26. March 2026
Silver has seen one of the sharpest pullbacks in recent years within just a few weeks. From the high of US$97.30 on March 2, the price fell to US$61.21 by March 23, losing around 37%. For the market, this was an abrupt break from the previous momentum. Several factors coincided: geopolitical uncertainty, sharply rising energy prices, a firmer US dollar again, and a US Federal Reserve stance perceived as significantly more restrictive. Accordingly, sentiment on silver shifted in a short time from upside optimism to caution.
The current debate now centers on whether the slump was merely a severe correction within a broader uptrend—or the beginning of a longer period of weakness. According to observers, the short-term picture has clearly deteriorated, but the fundamental drivers for silver have not changed. This is precisely why attention is increasingly turning to the second half of 2026.
Silver came under pressure from the dollar, oil and the Fed
According to media reports, the sell-off in silver is primarily explained by a combination of macroeconomic headwinds. The war in the Middle East and the associated news flow increased market volatility. At the same time, energy prices rose sharply, reigniting inflation concerns. In parallel, the US Dollar Index climbed again toward the 100-point mark, while expectations for the Federal Reserve’s next rate moves shifted significantly.

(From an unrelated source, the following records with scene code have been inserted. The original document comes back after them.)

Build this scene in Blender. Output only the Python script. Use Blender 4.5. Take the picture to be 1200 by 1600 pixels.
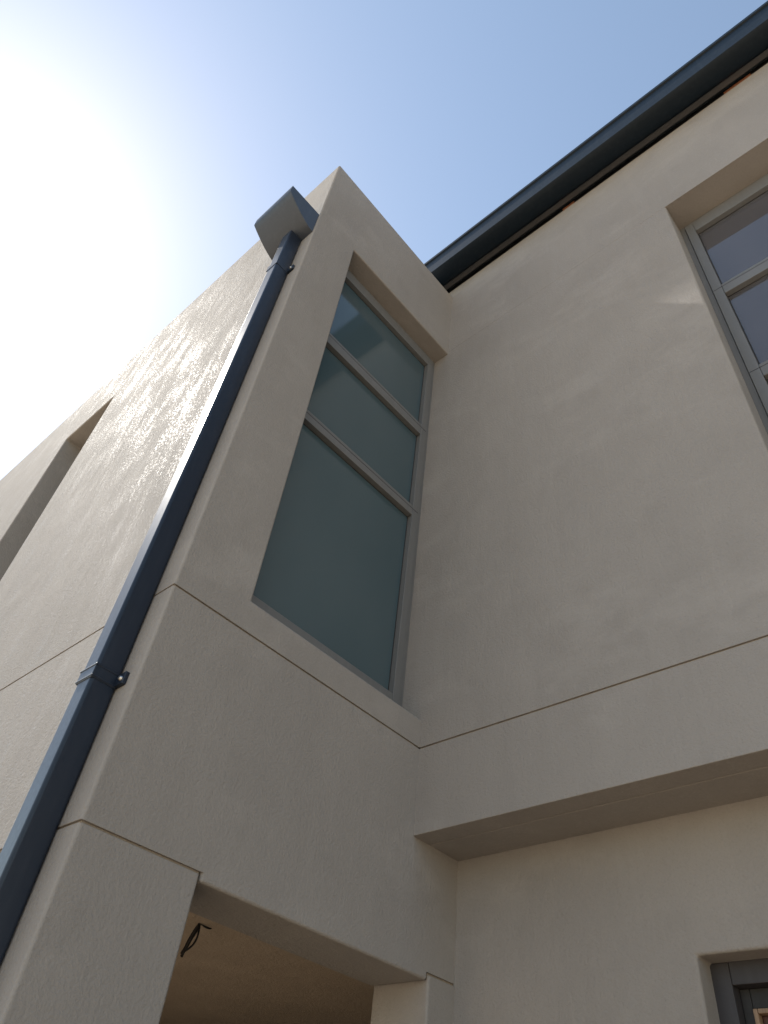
import bpy, bmesh, math, random
from mathutils import Vector
random.seed(4)
S = bpy.context.scene
for o in list(bpy.data.objects):
    bpy.data.objects.remove(o)
COL = S.collection

# ------------------------------------------------------------------ camera
cam = bpy.data.cameras.new('camera')
cam.sensor_fit = 'VERTICAL'; cam.sensor_height = 24.0; cam.lens = 24.0 * 1145.0 / 1600.0
cam.clip_start = 0.05; cam.clip_end = 3000
camo = bpy.data.objects.new('camera', cam); COL.objects.link(camo)
camo.location = (-0.9878, -2.2, 1.6)
camo.rotation_euler = (math.radians(135.3433), math.radians(-5.8254), math.radians(-48.5637))
S.camera = camo
S.render.resolution_x, S.render.resolution_y = 768, 1024

# ------------------------------------------------------------------ sky, sun, exposure
SUN = Vector((-0.0848, 0.639, 0.7645)).normalized()         # towards the sun: just out of frame on the left
EL = math.asin(SUN.z)
W = bpy.data.worlds.new('World'); S.world = W; W.use_nodes = True
nt = W.node_tree; nt.nodes.clear()
sky = nt.nodes.new('ShaderNodeTexSky'); sky.sky_type = 'NISHITA'; sky.sun_disc = False
sky.sun_elevation = EL; sky.sun_rotation = math.atan2(SUN.x, SUN.y)
sky.altitude = 0; sky.air_density = 1.0; sky.dust_density = 0.24; sky.ozone_density = 1.0
bg = nt.nodes.new('ShaderNodeBackground'); bg.inputs[1].default_value = 0.10
wo = nt.nodes.new('ShaderNodeOutputWorld')
wb = nt.nodes.new('ShaderNodeMix'); wb.data_type = 'RGBA'; wb.blend_type = 'MULTIPLY'; wb.inputs[0].default_value = 1.0
wb.inputs[7].default_value = (1.27, 1.13, .94, 1)            # camera white balance of the hazy sky
nt.links.new(sky.outputs[0], wb.inputs[6]); nt.links.new(wb.outputs[2], bg.inputs[0]); nt.links.new(bg.outputs[0], wo.inputs[0])
sl = bpy.data.lights.new('sun', 'SUN'); sl.energy = 3.3; sl.angle = math.radians(0.53); sl.color = (1.0, 0.95, 0.87)
so = bpy.data.objects.new('sun', sl); COL.objects.link(so); so.location = SUN * 60
so.rotation_euler = SUN.to_track_quat('Z', 'Y').to_euler()
vs = S.view_settings
vs.view_transform = 'Standard'; vs.look = 'None'; vs.gamma = 1.0; vs.use_curve_mapping = False; vs.exposure = 1.35
S.cycles.max_bounces = 10; S.cycles.diffuse_bounces = 6

# ------------------------------------------------------------------ materials
class NG:
    def __init__(s, name):
        s.m = bpy.data.materials.new(name); s.m.use_nodes = True
        s.t = s.m.node_tree; s.t.nodes.clear()
        s.out = s.n('ShaderNodeOutputMaterial'); s.p = s.n('ShaderNodeBsdfPrincipled')
        s.l(s.p.outputs[0], s.out.inputs[0])
    def n(s, k, **kw):
        x = s.t.nodes.new(k)
        for a, b in kw.items(): setattr(x, a, b)
        return x
    def l(s, a, b): s.t.links.new(a, b)
    def coord(s, scale=(1, 1, 1)):
        g = s.n('ShaderNodeNewGeometry'); m = s.n('ShaderNodeMapping'); m.inputs['Scale'].default_value = scale
        s.l(g.outputs['Position'], m.inputs[0]); return m.outputs[0]
    def noise(s, v, scale, detail=3, rough=.55):
        x = s.n('ShaderNodeTexNoise'); x.inputs['Scale'].default_value = scale
        x.inputs['Detail'].default_value = detail; x.inputs['Roughness'].default_value = rough
        s.l(v, x.inputs['Vector']); return x.outputs['Fac']
    def ramp(s, f, stops):
        r = s.n('ShaderNodeValToRGB'); e = r.color_ramp.elements
        while len(e) < len(stops): e.new(.5)
        for el, (p, c) in zip(e, stops): el.position = p; el.color = (*c, 1) if len(c) == 3 else c
        s.l(f, r.inputs[0]); return r.outputs[0]
    def mix(s, a, b, f, mode='MIX'):
        x = s.n('ShaderNodeMix', data_type='RGBA', blend_type=mode)
        for k, v in ((0, f), (6, a), (7, b)):
            if isinstance(v, (int, float)): x.inputs[k].default_value = v
            elif isinstance(v, tuple): x.inputs[k].default_value = (*v, 1)
            else: s.l(v, x.inputs[k])
        return x.outputs[2]
    def bump(s, f, strength, dist, prev=None):
        b = s.n('ShaderNodeBump'); b.inputs['Strength'].default_value = strength; b.inputs['Distance'].default_value = dist
        s.l(f, b.inputs['Height'])
        if prev: s.l(prev, b.inputs['Normal'])
        return b.outputs[0]
    def set(s, **kw):
        for k, v in kw.items():
            i = s.p.inputs[k.replace('_', ' ')]
            if isinstance(v, (int, float)): i.default_value = v
            elif isinstance(v, tuple): i.default_value = (*v, 1)
            else: s.l(v, i)
        return s

def plaster(name, base, var=.07, rough=.55, spec=.4, grain=1.0):
    g = NG(name); v = g.coord()
    big = g.noise(v, 1.1, 4); patch = g.noise(v, 4.0, 5, .6); streak = g.noise(g.coord((7, 7, .6)), 1.6, 4, .6)
    fine = g.noise(v, 110, 3, .65); mid = g.noise(v, 72, 3, .65); wav = g.noise(g.coord((1, 1, .35)), 5.5, 4, .6)
    d = tuple(c * (1 - var) for c in base); li = tuple(min(1, c * (1 + var)) for c in base)
    c = g.ramp(big, ((.3, d), (.7, li)))
    c = g.mix(c, tuple(c_ * .86 for c_ in base), g.ramp(patch, ((.55, (0, 0, 0)), (.8, (.55, .55, .55)))))
    pale = tuple(min(1, c_ * 1.08 + .02) for c_ in base)
    c = g.mix(c, pale, g.ramp(streak, ((.52, (0, 0, 0)), (.75, (.22, .22, .22)))))
    c = g.mix(c, tuple(c_ * .82 for c_ in base), g.ramp(fine, ((.3, (.35, .35, .35)), (.5, (0, 0, 0)))))
    n = g.bump(wav, .5, .014)
    n = g.bump(mid, .60 * grain, .006, n)
    n = g.bump(fine, .6 * grain, .003, n)
    bloom = g.noise(g.coord((1, .8, 1.6)), 1.5, 5, .62)
    c = g.mix(c, tuple(min(1, c_ * 1.16 + .02) for c_ in base), g.ramp(bloom, ((.54, (0, 0, 0)), (.72, (.6, .6, .6)))))
    grit = g.mix(g.noise(v, 62, 3, .7), g.noise(g.coord((1, 1, .16)), 9, 3, .6), .25)                             # smoother sand grains that glint in raking sun
    grit = g.mix(grit, g.noise(v, 3.2, 4, .6), .22)
    rg = g.ramp(grit, ((.51, (rough,) * 3), (.61, (rough * .56,) * 3)))
    g.set(Base_Color=c, Roughness=rg, Specular_IOR_Level=spec, Normal=n)
    return g.m

M = {}
M['render'] = plaster('cream_render', (.292, .272, .257), rough=.90, spec=.13)
M['white'] = plaster('white_ceiling_plaster', (.72, .70, .66), rough=.8, spec=.2)
M['joint'] = plaster('joint_filler', (.30, .25, .20), rough=.9, spec=.1)
M['porch'] = plaster('raw_porch_plaster', (.40, .325, .255), rough=.9, spec=.15)

def metal_paint(name, col, rough=.32, spec=.5, coat=.3, metallic=0.0, dirt=.25):
    g = NG(name); v = g.coord()
    a = g.noise(g.coord((6, 6, .8)), 5, 4, .6); b = g.noise(v, 60, 3, .6)
    c = g.mix(col, tuple(x * 1.5 + .02 for x in col), g.ramp(a, ((.5, (0, 0, 0)), (.8, (dirt, dirt, dirt)))))
    r = g.n('ShaderNodeMapRange'); r.inputs[3].default_value = rough * .8; r.inputs[4].default_value = rough * 1.25
    g.l(b, r.inputs[0])
    g.set(Base_Color=c, Roughness=r.outputs[0], Specular_IOR_Level=spec, Coat_Weight=coat, Coat_Roughness=.15, Metallic=metallic,
          Normal=g.bump(a, .06, .01))
    return g.m
M['gutter'] = metal_paint('slate_gutter_paint', (.005, .011, .019), rough=.45, spec=.2, coat=0)
M['eave'] = metal_paint('grey_eave_metal', (.105, .105, .112), rough=.45, coat=0)
M['pipe'] = metal_paint('slate_pipe_paint', (.010, .016, .030), rough=.38, spec=.38, coat=.05)
M['hopper'] = metal_paint('grey_hopper_paint', (.034, .044, .064), rough=.5, coat=.05)
M['frame'] = metal_paint('grey_aluminium', (.140, .142, .145), rough=.5, coat=0)
M['gasket'] = metal_paint('black_gasket', (.02, .02, .022), rough=.7, coat=0, dirt=0)
M['dark_frame'] = metal_paint('dark_door_frame', (.035, .033, .038), rough=.6, coat=0)
M['roof'] = metal_paint('roof_sheet', (.06, .075, .09), rough=.4)
M['cable'] = metal_paint('black_cable', (.012, .012, .013), rough=.5, coat=0, dirt=0)
M['screw'] = metal_paint('zinc_screw', (.5, .5, .5), rough=.35, metallic=1, coat=0)

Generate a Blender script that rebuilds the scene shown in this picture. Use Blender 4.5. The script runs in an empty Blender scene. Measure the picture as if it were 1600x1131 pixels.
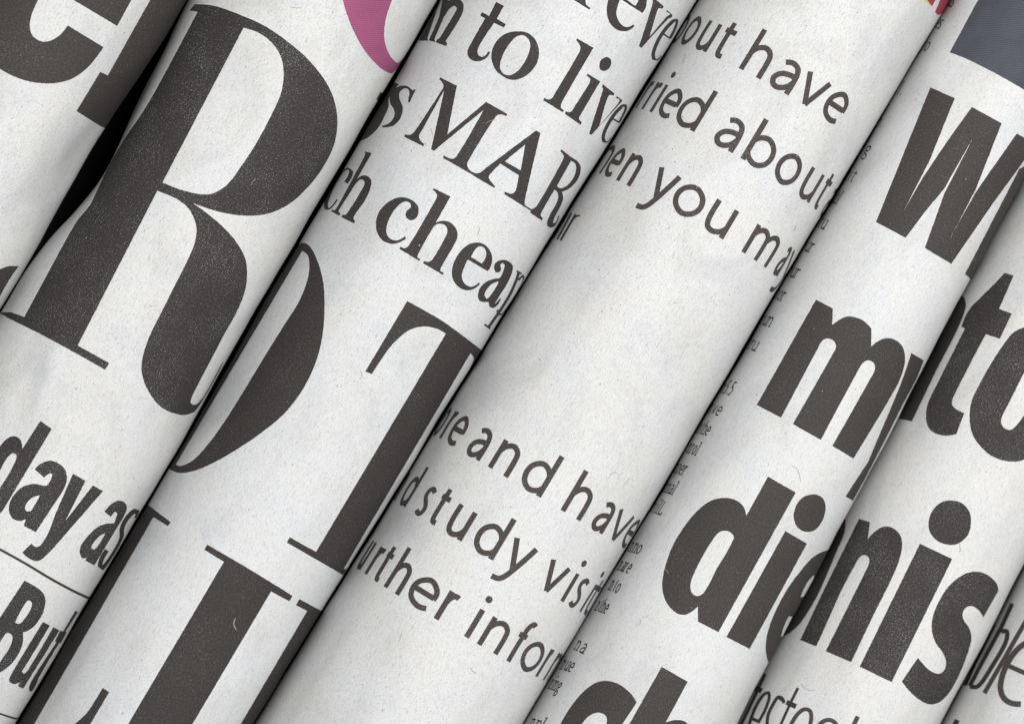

In this context, the reassessment following the release of the US central bank’s so-called dot plot was particularly important. Hopes priced into the market for two rate cuts in September and December virtually disappeared. Instead, expectations shifted toward a more restrictive monetary policy, including a 20% probability of a 25-basis-point rate hike. At the same time, yields on 10-year US Treasuries rose to 4.44%. For silver, such an environment is traditionally challenging because higher yields and a stronger dollar reduce the short-term appeal of precious metals.
Additional headwinds also came from the market environment itself. These include nine consecutive days of outflows from gold ETFs and subdued central bank demand. Even though these points affect gold more directly, they generally worsen the overall picture for precious metals—and thus for silver as well.
Structural demand for silver remains intact, according to the market thesis
Despite these pressures, the initial analysis does not see the fundamental silver story as damaged. While global industrial activity has temporarily weakened, and the disruption around the Strait of Hormuz has weighed on risk appetite across many asset classes, active diplomatic channels and early signs that energy markets are already pricing in a de-escalation scenario suggest that a calming of the conflict could provide the next catalyst for a recovery.
A historical pattern is cited: after the end of the 1991 Gulf War, silver rose by more than 20% within six months as production, infrastructure investment and industrial activity in the Gulf region recovered. Applied to 2026, this would mean that the decisive phase for silver may not be the conflict itself, but the period afterward—when cyclical pressure eases and industrial demand moves back into focus.
This is exactly where the longer-term thesis comes in. The structural demand for silver from the solar industry, electric vehicles and the broader energy transition is still considered intact in the source text. These sectors consume silver at a pace that mine supply can hardly keep up with. A temporarily restrictive Fed tone or an oil price shock does not initially change these secular demand drivers.
Positioning and deficit make silver interesting for the second half of the year
Another building block of the positive view on silver is current market positioning. The text notes that large speculative market participants have aggressively reduced their net long positions and in some cases even flipped to net short. Such washed-out positioning is often seen as fertile ground for strong counter-moves, because even a moderate improvement in the environment can trigger a powerful short-covering rally.
In addition, there is an overarching commodities thesis. Silver could be at the start of a new phase of a commodities supercycle, especially as the metal is entering its fifth consecutive year of a structural deficit. If supply and demand fail to align over an extended period, this logic suggests the likelihood of sharper market moves increases.
Silver remains trapped between macro noise and a long-term deficit
This results in a two-part picture for silver. In the short term, uncertainty, rate pressure, geopolitical headlines and a volatile risk environment dominate. These factors have weighed heavily on the market since early March. At the same time, many experts do not view this weakness as a sign of a fundamentally broken market, but rather as a consequence of macroeconomic “noise.”
Decisive for the second half of 2026 would therefore be whether cyclical pressure eases and the structural drivers become more visible again. For silver, these would primarily be industrial demand from future technologies, the ongoing deficit on the supply side, and market positioning that, after a sharp cleanout, leaves room for counter-moves. The recent slump has clearly worsened the short-term situation—but it does not call the longer-term silver thesis into question; rather, it likely “only” pushes a possible next leg higher back in time.